A Fine Pore-preserved Deep Neural Network for Porosity Analytics of a High Burnup U-10Zr Metallic Fuel

Abstract U-10 wt.% Zr (U-10Zr) metallic fuel is the leading candidate for next-generation sodium-cooled fast reactors. Porosity is one of the most important factors that impacts the performance of U-10Zr metallic fuel. The pores generated by the fission gas accumulation can lead to changes in thermal conductivity, fuel swelling, Fuel-Cladding Chemical Interaction (FCCI) and Fuel-Cladding Mechanical Interaction (FCMI). Therefore, it is crucial to accurately segment and analyze porosity to understand the U-10Zr fuel system to design future fast reactors.

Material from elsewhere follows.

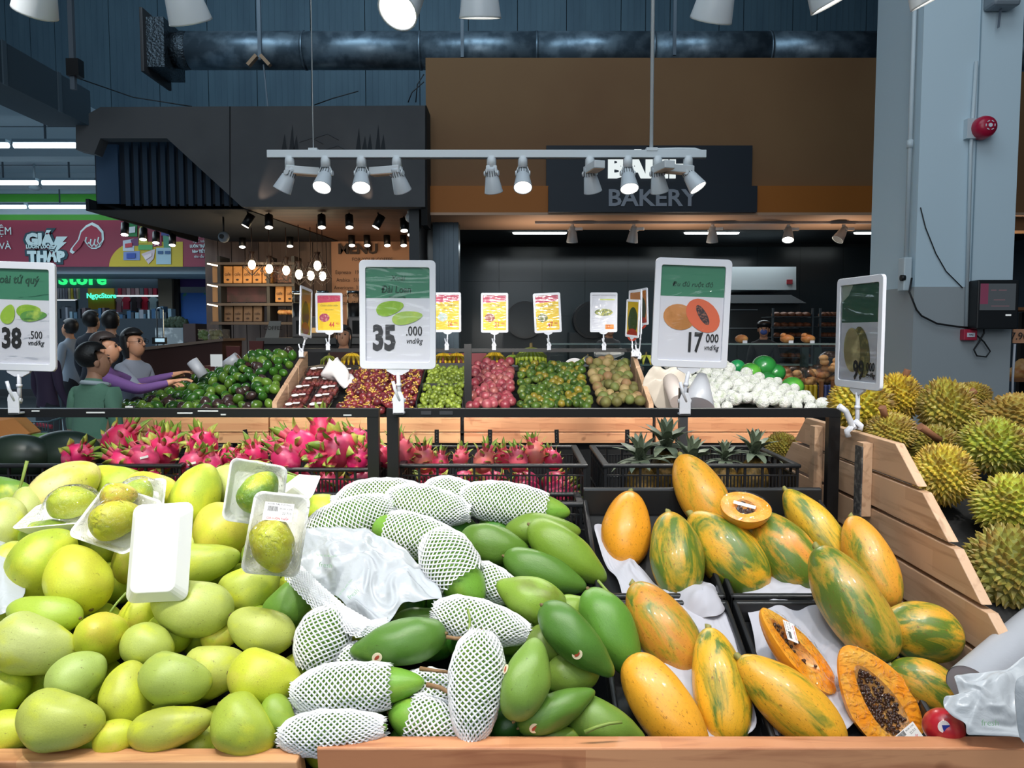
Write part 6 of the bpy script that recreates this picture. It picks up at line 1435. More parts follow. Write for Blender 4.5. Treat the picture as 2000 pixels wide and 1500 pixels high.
for s, x, y, h, a in (('farm tươi mỗi ngày', 645, 1086, .006, -.1), ('fresh', 636, 1104, .011, -.1), ('túi tự hủy sinh học', 672, 1150, .005, .9), ('fresh', 690, 1160, .010, .75)): sheet_text(t, s, x, y, .105, h, a)
# frayed empty net under the bag
t = thing('empty_foam_net', zpile(660, 1180, .05), 'flattened empty white foam net along the lower edge of the plastic bag', 'foam net')
for (P0, P1, Wd) in (([(572, 1118), (610, 1155), (660, 1200), (720, 1235)], None, 34), ([(575, 1128), (640, 1195), (700, 1232), (760, 1222)], None, 26)):
    pts = [zpile(x, y, .075) for x, y in P0]; vs = []; n = 46; w = 9
    for i in range(n+1):
        s_ = i/n*(len(pts)-1); k = min(int(s_), len(pts)-2); p = pts[k].lerp(pts[k+1], s_-k); dr = (pts[k+1]-pts[k]).normalized(); sd2 = dr.cross(Vector((0, -.5, .85))).normalized()
        for j in range(w+1): q = (j+.5*(i % 2))/w-.5; vs.append(p+sd2*q*Wd/F*1.7*1.3+Vector((0, -.3, .9))*(.012*math.cos(q*3)))
    fs = []
    for i in range(n-1):
        for j in range(1, w):
            l_, r_ = ((j-1), j) if i % 2 == 0 else (j, j+1); fs.append((i*(w+1)+j, (i+1)*(w+1)+r_, (i+2)*(w+1)+j, (i+1)*(w+1)+l_))
    top = t.matrix_basis.inverted(); me = bpy.data.meshes.new('net_sheet'); me.from_pydata([tuple(top @ v) for v in vs], [], fs); me.materials.append(FOAMW); q = link('net_sheet', me, t); wf = q.modifiers.new('w', 'WIREFRAME'); wf.thickness = .004; wf.use_even_offset = False
crumple('plastic_bag', [(-30, 1030), (8, 1052), (32, 1085), (50, 1120), (50, 1155), (25, 1185), (0, 1200), (-30, 1210)], lambda x, y: zpile(x, y, .075), 'translucent white plastic bag at the left edge over the mangoes', 'bag', BAG, amp=.008, step=6, seed=9, dome=.03)
# paper liners on the papaya trays
PAPR = mat('tissue_paper', '#b3b3bd', .75)
def tray_pt(x, y, up=.012):
    d = ray(x, y); s = (PL(1.36)-1.36*.42-.075+up-CH)/(d.z-d.y*.42); return CO+d*s
crumple('paper_liner', [(1160, 1030), (1190, 1040), (1250, 1110), (1290, 1150), (1345, 1140), (1400, 1155), (1418, 1200), (1440, 1265), (1450, 1330), (1470, 1440), (1300, 1440), (1290, 1330), (1255, 1300), (1230, 1240), (1210, 1150), (1175, 1090)], lambda x, y: tray_pt(x, y, .015), 'crumpled white tissue liner under the left papayas', 'paper', PAPR, amp=.013, step=6, seed=5, dome=.012)
crumple('paper_liner', [(1450, 1140), (1530, 1130), (1600, 1120), (1660, 1200), (1700, 1280), (1735, 1300), (1700, 1360), (1640, 1440), (1500, 1440), (1480, 1330), (1470, 1240)], lambda x, y: tray_pt(x, y, .015), 'grey-white tissue liner under the cut papayas on the right tray', 'paper', PAPR, amp=.012, step=6, seed=8, dome=.012)
crumple('tissue_wad', [(1325, 1150), (1370, 1140), (1405, 1165), (1415, 1200), (1390, 1215), (1350, 1205), (1325, 1180)], lambda x, y: tray_pt(x, y, .03), 'small puffed tissue wad between the green papaya and the brown one', 'paper', PAPR, amp=.012, step=6, seed=15, dome=.03)
# ================================================================ papayas
PLP = lambda Y: .79+(Y-1.36)*.42-.02
pap = [
 (1700, 1096, 166, 92, 100, '#dc9a34', .50, 'smooth orange papaya standing next to the slatted side, rear right', 0, 0),
 (1592, 1030, 162, 84, 122, '#dcae34', .55, 'slim bright yellow papaya with green edge, rear right', 1, 0),
 (1225, 1032, 142, 98, 78, '#ea9c28', .34, 'glossy orange papaya at the rear left of the trays', 0, 0),
 (1366, 960, 150, 94, 112, '#e2a030', .49, 'topmost yellow-orange papaya with scuffed shoulder', 0, .03),
 (1533, 1078, 168, 114, 125, '#d98a2c', .63, 'green papaya with orange flush behind the tall green one', 2, 0),
 (1417, 1080, 186, 118, 130, '#dba22a', .61, 'big green and yellow papaya below the topmost one', 1, 0),
 (1318, 1082, 156, 106, 92, '#c79a30', .62, 'olive green papaya wrapped in film, end facing out, rear middle', 0, 0),
 (1813, 1345, 150, 98, 150, '#d99a34', .62, 'papaya with green streaks half hidden by the plastic roll', 2, -.02),
 (1797, 1236, 156, 114, 172, '#dba030', .62, 'papaya lying sideways with dark green patches at far right', 2, 0),
 (1664, 1176, 214, 120, 115, '#c0923a', .60, 'tallest green papaya with orange patches, right tray', 2, .01),
 (1295, 1227, 188, 116, 125, '#c88732', .52, 'brownish orange papaya in the middle of the left tray', 0, 0),
 (1405, 1340, 196, 112, 93, '#e6ae2c', .55, 'yellow papaya with green tip pointing down, front middle', 0, 0),
 (1300, 1382, 210, 116, -52, '#eba630', .30, 'large smooth orange papaya at the front left tray corner', 2, 0),
 (1542, 1372, 226, 116, 140, '#e8aa30', .50, 'long yellow papaya with a stem nub, front between the trays', 1, 0),
]
PSC = mat('papaya_scar', '#4a4a26', .7)
psm = MB(); psm.tube([(-.96, 0, .03), (-1.0, 0, .03), (-1.02, 0, .03)], [.16, .12, .02], 5); PNUB = local_mesh('blossom_scar', psm, PSC)
psm = MB(); psm.tube([(.93, 0, .0), (1.0, 0, .0), (1.06, 0, .02)], [.16, .12, .12], 7); PSTEM = local_mesh('stem_nub', psm, mat('papaya_stem', '#8a8446', .6))
for (x, y, L_, W_, a, col, al, note, k, of) in pap:
    o = put(PPM[k], 'papaya', 'papaya', x, y, L_, W_, a, note, C4(col, al), pl=PLP, off_=of, roll=rnd.uniform(0, 6), stem=False, maxmove=.10, tilt=(.62*abs(math.sin(math.radians(a))) if a > 0 else -.5))
    link('blossom_scar', PNUB, o); link('stem_nub', PSTEM, o)
# ---- cut papayas
FLESH = mat('papaya_flesh', '#f79a1c', .28, noise=(18, '#f6b848', .45, .65), coat=.6); FLESH2 = mat('papaya_cavity', '#f0b464', .35, noise=(40, '#e89438', .4, .6), coat=.3); SEED = mat('papaya_seed', '#4a2c1c', .2, coat=.5)
def half_papaya(c, xd, nd, L_, Wd, T, lab, seeds=60, cav=(0.05, .42, .48), film=True, seed=1, neck=.35):
    """xd: from broad end to neck; nd: outward normal of the cut face"""
    x = Vector(xd).normalized(); z = Vector(nd); z = (z-x*z.dot(x)).normalized(); y = z.cross(x); R = Matrix((x, y, z)).transposed()
    t = thing('cut_papaya', c, lab, 'papaya'); t.rotation_mode = 'QUATERNION'; t.rotation_quaternion = R.to_quaternion(); t.matrix_basis = Matrix.LocRotScale(c, R.to_quaternion(), None)
    a, b = L_/2, Wd/2
    rf = lambda u: max(0, 1-u*u)**.47*(1-neck*max(0, u)**1.2-.06*u)
    m = MB(); N = 30
    m.surf(lambda u, v: Vector((a*(-math.cos(PI*min(max(v, .003), .997))), b*rf(-math.cos(PI*min(max(v, .003), .997)))*math.cos(PI*u), -T*rf(-math.cos(PI*min(max(v, .003), .997)))*math.sin(PI*u))), 18, 24, closeu=False)
    me = local_mesh('skin', m, M_PAP); o = link('skin', me, t); o.color = C4('#ea9c2c', .34)
    # cut face with a hollow: polar grid
    cx_, ca, cb = cav[0]*a, cav[1]*a, cav[2]*b; vs = []; NA, NR = 48, 12
    for r_ in range(NR+1):
        for k in range(NA):
            th = 2*PI*k/NA; uo = math.cos(th); ox, oy = a*uo*.996, b*rf(uo)*math.copysign(1, math.sin(th))*(1 if abs(math.sin(th)) > 1e-6 else 0)
            ux = math.cos(th); # inner outline
            ix, iy = cx_+ca*math.cos(th), cb*math.sin(th)*(1-.25*math.cos(th))
            if r_ <= 6: q = r_/6; px_, py_ = ix*q+cx_*(1-q), iy*q; z_ = -T*.38*(1-q**2.6)-.002*(1-q)
            else: q = (r_-6)/(NR-6); px_, py_ = ix*(1-q)+ox*q, iy*(1-q)+oy*q; z_ = .002*math.sin(q*PI)
            vs.append(Vector((px_, py_, z_)))
    fs = [(r_*NA+k, r_*NA+(k+1) % NA, (r_+1)*NA+(k+1) % NA, (r_+1)*NA+k) for r_ in range(NR) for k in range(NA)]
    m = MB()
    m.add(vs, fs[6*NA:], 0, True); o = link('flesh', local_mesh('flesh', m, FLESH), t)
    m = MB(); m.add(vs, fs[:6*NA], 0, True); link('cavity', local_mesh('cavity', m, FLESH2), t)
    rs = random.Random(seed); m = MB()
    for k in range(seeds):
        q = math.sqrt(rs.random())*.86; th = rs.uniform(0, 2*PI); px_, py_ = cx_+ca*math.cos(th)*q, cb*math.sin(th)*q*(1-.25*math.cos(th)*q)
        m.ell((px_, py_, -T*.38*(1-q**2.6)+.001+rs.random()*.006), (.0040, .0034, .0034), 7, 5)
    if seeds: tag(link('seeds', local_mesh('seeds', m, SEED), t), kind='stuff')
    if film:
        m = MB(); vs = []; 
        for j in range(13):
            for i in range(25):
                u = -1+2*i/24; v = -1+2*j/12; r_ = b*rf(u*.999)*1.01+.001; vs.append(Vector((a*u*1.01, r_*v, .0045+.0012*noise.noise(Vector((u*5, v*5, seed))))))
        m.add(vs, [(j*25+i, j*25+i+1, (j+1)*25+i+1, (j+1)*25+i) for j in range(12) for i in range(24)], 0, True); link('cling_film', local_mesh('cling_film', m, FILM), t)
    return t, R
def cp(px, py, up): return tray_pt(px, py, up)
c3 = cp(1715, 1362, .055); t, R = half_papaya(c3, CR*-.50+CU*.80+CF*.30, -CF*.72+CU*.66+CR*.02, .222, .150, .05, 'large cut papaya half full of black seeds, film-wrapped, front right', 270, (-.08, .70, .46), seed=3, neck=.30)
M = t.matrix_basis @ Matrix.Translation((-.082, -.012, .008)) @ Matrix.Rotation(-PI/2+.55, 4, 'Z'); M = t.matrix_basis @ Matrix.Translation((-.080, .0, .009)) @ Matrix.Rotation(-PI/2, 4, 'Z')
m = MB(); flat(m, M, [(-.028, -.02), (.028, -.02), (.028, .012), (-.028, .012)], 0); lb = m.build('price_label', LBL, t); lab_print(M, lb, .9)
c2 = cp(1560, 1268, .095); t, R = half_papaya(c2, CR*-.66+CU*.72+CF*.2, CR*.42-CF*.55+CU*.75, .215, .108, .05, 'long cut papaya half with few seeds and a price label, film-wrapped, right tray', 34, (.1, .66, .38), seed=5, neck=.25)
M = t.matrix_basis @ Matrix.Translation((.035, -.008, .010)) @ Matrix.Rotation(-2.5+PI/2, 4, 'Z')
m = MB(); flat(m, M, [(-.023, -.014), (.023, -.014), (.023, .016), (-.023, .016)], 0); lb = m.build('price_label', LBL, t); lab_print(M, lb, .8)
c1 = CO+ray(1457, 990)*((Vector(bpy.data.objects['papaya'].location)-CO).length*0+1.93); t, R = half_papaya(c1, CR*.9-CU*.12-CF*.2, CU*.80-CF*.62+CR*.08, .125, .105, .062, 'small cut papaya end with brown seeds and label, wrapped, perched on the rear papayas', 46, (0, .42, .48), seed=7, neck=.05)
M = t.matrix_basis @ Matrix.Translation((-.005, -.004, .010)) @ Matrix.Rotation(-.15, 4, 'Z'); m = MB(); flat(m, M, [(-.027, -.0055), (.027, -.0055), (.027, .0055), (-.027, .0055)], 0); lb = m.build('price_label', LBL, t)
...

To address the above issues, we introduce a data processing workflow to produce multi-source Scanning Electron Microscope (SEM) image data. Moreover, an encoder-decoder-based, deep fully convolutional network is proposed to segment pores accurately by integrating the residual unit and the densely connected units. Two SEM 250× field of view image datasets with different formats are utilized to evaluate the new proposed model’s performance. Sufficient comparison results demonstrate that our method quantitatively outperforms two popular deep fully convolutional networks. Furthermore, we conducted experiments on the third SEM 2500 × field of view image dataset, and the transfer learning results show the potential capability to transfer the knowledge from low-magnification images to high-magnification images. Finally, we use a pre-trained network to predict SEM images in the whole cross-sectional image and obtain quantitative porosity analysis. Our findings will guide the SEM microscopy data collection efficiently, provide a mechanistic understanding of the U-10Zr fuel system and bridge the gap between advanced characterization to fuel system design.